Dissertation, University of Warwick (
2023)
Copy
BIBTEX
Abstract
Deep legal change occurs when, without legal justification, one legal rule is replaced by another. While often ignored in legal theory, these rule-breaking normative transformations are common and significant enough to warrant careful attention. In this thesis, I analyse the structure of deep legal change and discuss how a philosophically rigorous jurisprudence should approach a legal phenomenon that appears to be legally inexplicable.
In particular, I focus on the implications of rule-breaking rule-changes for our conception of courts and legal reasoning. To understand why deep legal change occurs, we need to provide a normative explanation that clarifies why courts, as courts, have reasons to break the law. My solution takes me to G. W. F. Hegel’s Philosophy of Right. Hegel invites us to think of the judicial process as being grounded in two institutional values: the establishment of legal security and the protection of the “universal interest” of the state. Sometimes, these two values come into conflict. In these moments, established legal rules give way to fundamental state-interests.
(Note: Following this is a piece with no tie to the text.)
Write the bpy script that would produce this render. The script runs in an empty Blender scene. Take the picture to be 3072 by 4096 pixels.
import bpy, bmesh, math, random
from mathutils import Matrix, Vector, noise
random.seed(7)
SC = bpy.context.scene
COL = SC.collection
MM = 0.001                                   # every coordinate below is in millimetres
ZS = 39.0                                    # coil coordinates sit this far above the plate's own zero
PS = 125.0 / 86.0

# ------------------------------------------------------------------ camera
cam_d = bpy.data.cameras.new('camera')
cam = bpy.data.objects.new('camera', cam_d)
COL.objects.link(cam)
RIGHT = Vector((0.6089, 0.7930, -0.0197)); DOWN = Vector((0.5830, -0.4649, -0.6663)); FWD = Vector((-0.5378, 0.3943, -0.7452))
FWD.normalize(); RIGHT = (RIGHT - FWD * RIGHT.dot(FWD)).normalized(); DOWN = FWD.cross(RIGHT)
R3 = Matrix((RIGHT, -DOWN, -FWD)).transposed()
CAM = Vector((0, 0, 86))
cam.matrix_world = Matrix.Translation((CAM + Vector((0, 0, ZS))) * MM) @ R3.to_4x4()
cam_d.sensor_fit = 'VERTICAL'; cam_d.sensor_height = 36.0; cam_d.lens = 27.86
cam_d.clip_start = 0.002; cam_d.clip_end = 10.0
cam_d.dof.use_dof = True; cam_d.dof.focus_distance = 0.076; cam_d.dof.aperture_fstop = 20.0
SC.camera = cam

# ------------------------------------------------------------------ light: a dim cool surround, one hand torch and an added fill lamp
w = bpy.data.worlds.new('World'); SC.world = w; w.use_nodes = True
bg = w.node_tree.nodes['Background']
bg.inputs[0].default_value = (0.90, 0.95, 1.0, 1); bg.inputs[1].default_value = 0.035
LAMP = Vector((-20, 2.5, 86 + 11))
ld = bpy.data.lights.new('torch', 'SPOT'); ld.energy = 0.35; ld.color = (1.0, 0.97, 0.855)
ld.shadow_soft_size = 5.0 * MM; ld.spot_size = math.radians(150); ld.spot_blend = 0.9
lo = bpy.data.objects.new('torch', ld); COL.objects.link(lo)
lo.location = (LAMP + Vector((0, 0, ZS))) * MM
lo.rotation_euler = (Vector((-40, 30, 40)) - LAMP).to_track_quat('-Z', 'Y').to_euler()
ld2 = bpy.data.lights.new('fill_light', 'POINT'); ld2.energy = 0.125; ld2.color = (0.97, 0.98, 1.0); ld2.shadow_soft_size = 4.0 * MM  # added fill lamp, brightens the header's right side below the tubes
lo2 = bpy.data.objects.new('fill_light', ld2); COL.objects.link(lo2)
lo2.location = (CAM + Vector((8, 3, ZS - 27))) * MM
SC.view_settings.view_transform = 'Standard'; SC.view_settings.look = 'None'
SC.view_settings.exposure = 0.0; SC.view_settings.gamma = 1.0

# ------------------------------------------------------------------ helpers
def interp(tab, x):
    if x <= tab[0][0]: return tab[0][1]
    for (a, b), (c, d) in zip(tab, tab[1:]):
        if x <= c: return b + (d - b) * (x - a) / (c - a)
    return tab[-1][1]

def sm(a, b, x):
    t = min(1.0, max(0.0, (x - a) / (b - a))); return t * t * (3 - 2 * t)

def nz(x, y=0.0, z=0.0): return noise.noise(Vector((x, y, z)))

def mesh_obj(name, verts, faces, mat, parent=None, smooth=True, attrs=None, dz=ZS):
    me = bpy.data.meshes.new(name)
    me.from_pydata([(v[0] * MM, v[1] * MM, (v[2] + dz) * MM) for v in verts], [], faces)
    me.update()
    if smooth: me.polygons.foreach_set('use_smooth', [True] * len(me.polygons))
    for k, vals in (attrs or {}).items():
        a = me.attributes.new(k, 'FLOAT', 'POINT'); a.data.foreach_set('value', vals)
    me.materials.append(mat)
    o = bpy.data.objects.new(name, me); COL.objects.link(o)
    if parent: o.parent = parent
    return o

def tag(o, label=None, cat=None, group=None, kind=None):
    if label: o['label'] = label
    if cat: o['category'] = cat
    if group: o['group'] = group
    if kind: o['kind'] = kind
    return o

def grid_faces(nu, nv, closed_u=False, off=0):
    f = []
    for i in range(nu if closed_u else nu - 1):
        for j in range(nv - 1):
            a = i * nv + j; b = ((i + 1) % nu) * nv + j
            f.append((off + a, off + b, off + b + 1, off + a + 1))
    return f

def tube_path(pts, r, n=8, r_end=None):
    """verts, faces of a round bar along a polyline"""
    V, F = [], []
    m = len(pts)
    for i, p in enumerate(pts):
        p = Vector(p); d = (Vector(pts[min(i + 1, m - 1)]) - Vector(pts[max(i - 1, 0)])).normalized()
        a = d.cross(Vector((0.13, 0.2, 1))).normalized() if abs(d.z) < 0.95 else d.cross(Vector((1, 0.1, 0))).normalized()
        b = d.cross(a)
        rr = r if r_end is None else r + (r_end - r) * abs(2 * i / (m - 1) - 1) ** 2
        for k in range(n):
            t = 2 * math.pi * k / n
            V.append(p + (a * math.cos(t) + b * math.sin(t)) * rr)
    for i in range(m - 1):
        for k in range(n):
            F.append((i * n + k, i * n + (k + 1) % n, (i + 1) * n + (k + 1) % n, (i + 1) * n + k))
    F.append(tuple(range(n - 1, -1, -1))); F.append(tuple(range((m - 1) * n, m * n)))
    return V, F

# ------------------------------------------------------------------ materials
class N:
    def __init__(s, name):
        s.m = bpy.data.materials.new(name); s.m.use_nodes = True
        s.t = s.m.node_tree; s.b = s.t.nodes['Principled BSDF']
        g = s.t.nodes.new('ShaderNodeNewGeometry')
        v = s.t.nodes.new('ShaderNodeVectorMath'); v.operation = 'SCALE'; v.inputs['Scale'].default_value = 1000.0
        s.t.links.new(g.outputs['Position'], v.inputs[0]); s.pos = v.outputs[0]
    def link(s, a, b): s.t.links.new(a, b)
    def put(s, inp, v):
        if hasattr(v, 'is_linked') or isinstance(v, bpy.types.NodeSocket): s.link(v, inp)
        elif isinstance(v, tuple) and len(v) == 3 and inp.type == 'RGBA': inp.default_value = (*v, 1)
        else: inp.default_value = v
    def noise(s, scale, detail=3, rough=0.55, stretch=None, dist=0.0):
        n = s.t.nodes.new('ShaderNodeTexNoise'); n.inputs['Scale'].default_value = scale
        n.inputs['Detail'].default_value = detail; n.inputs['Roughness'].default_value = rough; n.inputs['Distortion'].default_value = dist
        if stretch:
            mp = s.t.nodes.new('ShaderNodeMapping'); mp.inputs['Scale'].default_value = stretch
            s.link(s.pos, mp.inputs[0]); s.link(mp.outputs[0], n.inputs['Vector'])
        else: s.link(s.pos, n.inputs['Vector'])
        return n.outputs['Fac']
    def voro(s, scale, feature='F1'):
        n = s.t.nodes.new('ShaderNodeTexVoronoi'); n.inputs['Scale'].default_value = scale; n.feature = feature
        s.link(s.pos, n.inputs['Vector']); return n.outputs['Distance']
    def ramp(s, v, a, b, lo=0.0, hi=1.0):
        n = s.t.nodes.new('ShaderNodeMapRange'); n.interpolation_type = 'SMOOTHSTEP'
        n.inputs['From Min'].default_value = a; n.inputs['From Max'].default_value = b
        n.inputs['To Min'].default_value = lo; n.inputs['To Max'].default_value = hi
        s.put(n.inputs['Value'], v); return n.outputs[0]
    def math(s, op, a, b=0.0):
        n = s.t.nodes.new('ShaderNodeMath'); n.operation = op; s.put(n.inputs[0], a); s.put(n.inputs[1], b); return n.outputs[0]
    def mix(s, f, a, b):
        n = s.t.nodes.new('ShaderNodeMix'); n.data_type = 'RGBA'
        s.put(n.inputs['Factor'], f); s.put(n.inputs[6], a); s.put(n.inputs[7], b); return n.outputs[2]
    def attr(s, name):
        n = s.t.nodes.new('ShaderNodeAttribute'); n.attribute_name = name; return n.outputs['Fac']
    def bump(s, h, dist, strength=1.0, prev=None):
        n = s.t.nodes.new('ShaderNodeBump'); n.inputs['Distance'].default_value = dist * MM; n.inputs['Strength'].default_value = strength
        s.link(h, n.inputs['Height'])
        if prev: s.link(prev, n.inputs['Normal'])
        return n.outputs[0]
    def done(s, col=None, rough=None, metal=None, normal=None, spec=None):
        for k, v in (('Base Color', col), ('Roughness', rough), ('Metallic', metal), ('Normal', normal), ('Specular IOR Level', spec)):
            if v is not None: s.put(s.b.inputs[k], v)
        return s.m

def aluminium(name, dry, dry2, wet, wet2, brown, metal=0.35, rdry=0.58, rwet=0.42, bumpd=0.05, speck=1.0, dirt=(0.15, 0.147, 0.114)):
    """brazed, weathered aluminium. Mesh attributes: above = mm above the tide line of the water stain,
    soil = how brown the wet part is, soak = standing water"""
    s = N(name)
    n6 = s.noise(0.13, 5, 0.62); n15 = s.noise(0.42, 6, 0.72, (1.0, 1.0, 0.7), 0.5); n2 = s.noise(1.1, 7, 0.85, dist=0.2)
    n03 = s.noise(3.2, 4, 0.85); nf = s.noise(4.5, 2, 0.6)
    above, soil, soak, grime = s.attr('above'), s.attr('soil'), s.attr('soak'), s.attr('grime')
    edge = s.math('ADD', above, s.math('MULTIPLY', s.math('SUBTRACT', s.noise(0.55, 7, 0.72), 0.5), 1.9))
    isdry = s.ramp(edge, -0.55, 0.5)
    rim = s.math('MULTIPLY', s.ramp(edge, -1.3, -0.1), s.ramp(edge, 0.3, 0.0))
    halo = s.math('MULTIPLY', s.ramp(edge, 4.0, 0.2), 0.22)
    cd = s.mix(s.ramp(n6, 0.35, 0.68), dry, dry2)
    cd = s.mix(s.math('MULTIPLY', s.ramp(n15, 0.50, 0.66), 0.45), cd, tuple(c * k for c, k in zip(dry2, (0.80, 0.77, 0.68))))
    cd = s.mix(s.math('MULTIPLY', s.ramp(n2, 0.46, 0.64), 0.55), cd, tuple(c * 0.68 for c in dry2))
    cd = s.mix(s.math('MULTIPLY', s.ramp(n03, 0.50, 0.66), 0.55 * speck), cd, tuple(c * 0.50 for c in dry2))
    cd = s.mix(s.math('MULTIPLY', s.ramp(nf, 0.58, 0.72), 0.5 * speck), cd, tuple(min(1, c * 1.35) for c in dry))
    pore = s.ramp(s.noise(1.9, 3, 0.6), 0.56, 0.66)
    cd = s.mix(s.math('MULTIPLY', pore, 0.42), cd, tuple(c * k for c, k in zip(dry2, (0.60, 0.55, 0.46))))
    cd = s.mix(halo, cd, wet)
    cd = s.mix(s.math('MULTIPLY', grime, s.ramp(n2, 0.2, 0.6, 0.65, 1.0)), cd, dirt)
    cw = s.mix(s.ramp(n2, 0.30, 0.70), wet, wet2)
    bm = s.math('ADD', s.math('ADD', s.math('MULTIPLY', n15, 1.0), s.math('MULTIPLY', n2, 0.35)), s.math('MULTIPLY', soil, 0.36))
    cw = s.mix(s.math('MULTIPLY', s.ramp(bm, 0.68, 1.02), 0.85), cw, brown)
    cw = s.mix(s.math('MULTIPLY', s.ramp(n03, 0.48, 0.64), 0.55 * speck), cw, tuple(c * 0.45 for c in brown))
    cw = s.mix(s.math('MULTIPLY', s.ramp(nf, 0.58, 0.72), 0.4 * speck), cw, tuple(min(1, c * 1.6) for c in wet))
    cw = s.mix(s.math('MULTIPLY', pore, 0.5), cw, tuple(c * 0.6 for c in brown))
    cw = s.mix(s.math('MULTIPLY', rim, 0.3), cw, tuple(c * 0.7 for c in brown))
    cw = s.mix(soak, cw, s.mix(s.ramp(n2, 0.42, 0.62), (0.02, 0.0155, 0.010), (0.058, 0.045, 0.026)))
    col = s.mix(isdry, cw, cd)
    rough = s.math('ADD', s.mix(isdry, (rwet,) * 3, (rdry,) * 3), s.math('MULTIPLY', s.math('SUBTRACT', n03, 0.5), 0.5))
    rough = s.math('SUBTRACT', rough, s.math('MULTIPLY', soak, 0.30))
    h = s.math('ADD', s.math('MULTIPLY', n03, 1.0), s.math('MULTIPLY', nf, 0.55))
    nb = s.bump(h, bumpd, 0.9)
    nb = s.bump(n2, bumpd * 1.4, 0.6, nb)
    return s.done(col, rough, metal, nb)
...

With Hegel, we can say that it is inevitable that political reasons periodically override legal reasons. In deep legal change, the fundamentally political character of law becomes visible. While reminiscent of Carl Schmitt and the literature on emergency powers, this theory of law is much closer to the reason-of-state tradition. Against the background of several historical case studies and contemporary scholarship, I demonstrate the novelty, coherence, and explanatory power of a Hegelian account of deep legal change.